Certainty-Guided Reasoning in Large Language Models: A Dynamic Thinking Budget Approach
João Paulo Nogueira, Wentao Sun, Alonso Silva, Laith Zumot
TL;DR
This work introduces Certainty-Guided Reasoning (CGR), a dynamic thinking budget framework for large reasoning language models that uses an internal certainty signal to decide when to stop or continue reasoning. Built on a generator/discriminator-inspired probing mechanism, CGR periodically assesses the reasoning trace and employs budget forcing to prevent premature halting, with a calibrated certainty threshold (0.97) to trigger early exits. Experiments on AIME2024 and AIME2025 show CGR can maintain or slightly improve accuracy while dramatically reducing token usage, and multi-seed analyses (64 seeds) demonstrate robust stability and reduced variance, especially under penalty-based grading via the Grade metric. The results highlight certainty as a practical signal for adaptive reasoning, enabling safer and more resource-efficient deployment of LRLMs in domains where accuracy and compute costs matter, and point to future work on dynamic thresholds and diversified certainty estimators.
Abstract
The rise of large reasoning language models (LRLMs) has unlocked new potential for solving complex tasks. These models operate with a thinking budget, that is, a predefined number of reasoning tokens used to arrive at a solution.
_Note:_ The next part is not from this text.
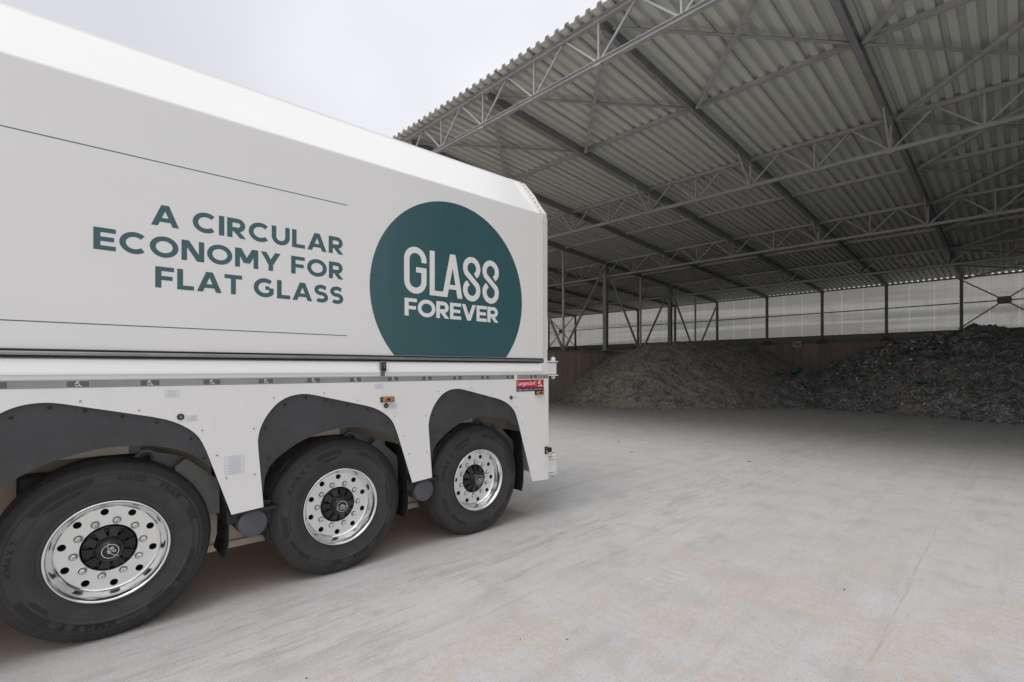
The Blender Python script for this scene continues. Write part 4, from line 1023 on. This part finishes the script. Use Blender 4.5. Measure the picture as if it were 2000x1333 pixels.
nu.lathe([(.003,.0185),(.008,.0185),(.009,.0155)], M['nut_green'], 6, smooth=False); nu.lathe([(.004,.0155),(.026,.0150),(.030,.010),(.030,.007),(.040,.006),(.041,0)], M['brushed'], 6, mats=[M['brushed']] * 3 + [M['zinc']] * 2, smooth=False)
nut0 = None
for i in range(NH):
    a = 2 * pi * i / NH + .1; p = (-.086, .1675 * cos(a), .1675 * sin(a))
    if nut0 is None: nut0 = nu.build('wheel_nut', wheel0); nut0.location = p
    else: copy_obj(nut0, wheel0, location=p)
hb = MB()
hb.lathe([(-.13,.137),(-.105,.134),(-.100,.128),(-.100,.085)], M['hub'], 64)
hb.lathe([(-.100,.090),(-.072,.082),(-.050,.076),(-.046,.073)], M['hub'], 64)
for i in range(NH):                # cast ribs and bolt bosses round the hub
    a = 2 * pi * i / NH + .1
    def hp(u, v, d, a=a): return (d, u * cos(a) - v * sin(a), u * sin(a) + v * cos(a))
    w0, w1 = .019, .026
    vs = [hp(.072,-w0,-.052), hp(.072,w0,-.052), hp(.128,w1,-.082), hp(.128,-w1,-.082), hp(.072,-w0,-.11), hp(.072,w0,-.11), hp(.131,w1,-.11), hp(.131,-w1,-.11)]
    hb.add(vs, [(0,1,2,3),(0,3,7,4),(1,5,6,2),(3,2,6,7)], M['hub'])
    a2 = a + pi / NH; c_ = (.108 * cos(a2), .108 * sin(a2))
    hb.tube((-.10, *c_), (-.082, *c_), .009, M['hub'], 6, False)
hb.build('hub', wheel0)
cp = MB(); cp.lathe([(-.060,.078),(-.040,.074),(-.024,.068),(-.014,.062)], M['hub'], 8, smooth=False); cp.lathe([(-.014,.063),(-.004,.058),(.002,.050),(.004,.044),(.004,0)], M['hub'], 48)
cf = lambda rot: (lambda u, v, d: (d, u * cos(rot) - v * sin(rot), u * sin(rot) + v * cos(rot)))
fnc = cf(radians(-62))
ring = ribbon(arc(0, 0, .0405, .0405, 0, 360, 48)[:-1], .0028, True)
for q in ring: cp.add([fnc(u, v, .0046) for u, v in q], [(0,1,2,3)], M['letter_white'])
for q in ribbon(arc(0, .055, .060, .060, 218, 322, 16), .0024): cp.add([fnc(u, v, .0049) for u, v in q], [(0,1,2,3)], M['letter_white'])
lettering(cp, 'BP', fnc, M['letter_white'], -.018, .004, .020, .036, t=.15, track=.35, d0=.0042)
lettering(cp, 'W', fnc, M['letter_white'], -.013, -.016, .016, .026, t=.13, d0=.0042)
cp.build('hub_cap', wheel0)
def clone_wheel(loc, rotx, flip=False):
    r = copy_obj(wheel0, T, location=loc); r.rotation_euler = (rotx, 0, pi if flip else 0)
    for ch in list(wheel0.children): copy_obj(ch, r)
    return r
WZ = .537; XW = -.072; WY = [.182, 1.618, 3.012]
wheel0.location = (XW, WY[0], WZ)
clone_wheel((XW, WY[1], WZ), radians(-115)); clone_wheel((XW, WY[2], WZ), radians(-100))
for c in WY: clone_wheel((-2.5 - XW, c, WZ), radians(30), True)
We propose a novel approach, inspired by the generator/discriminator framework in generative adversarial networks, in which a critic model periodically probes its own reasoning to assess whether it has reached a confident conclusion. If not, reasoning continues until a target certainty threshold is met. This mechanism adaptively balances efficiency and reliability by allowing early termination when confidence is high, while encouraging further reasoning when uncertainty persists. Through experiments on the AIME2024 and AIME2025 datasets, we show that Certainty-Guided Reasoning (CGR) improves baseline accuracy while reducing token usage. Importantly, extended multi-seed evaluations over 64 runs demonstrate that CGR is stable, reducing variance across seeds and improving exam-like performance under penalty-based grading. Additionally, our token savings analysis shows that CGR can eliminate millions of tokens in aggregate, with tunable trade-offs between certainty thresholds and efficiency. Together, these findings highlight certainty as a powerful signal for reasoning sufficiency. By integrating confidence into the reasoning process, CGR makes large reasoning language models more adaptive, trustworthy, and resource efficient, paving the way for practical deployment in domains where both accuracy and computational cost matter.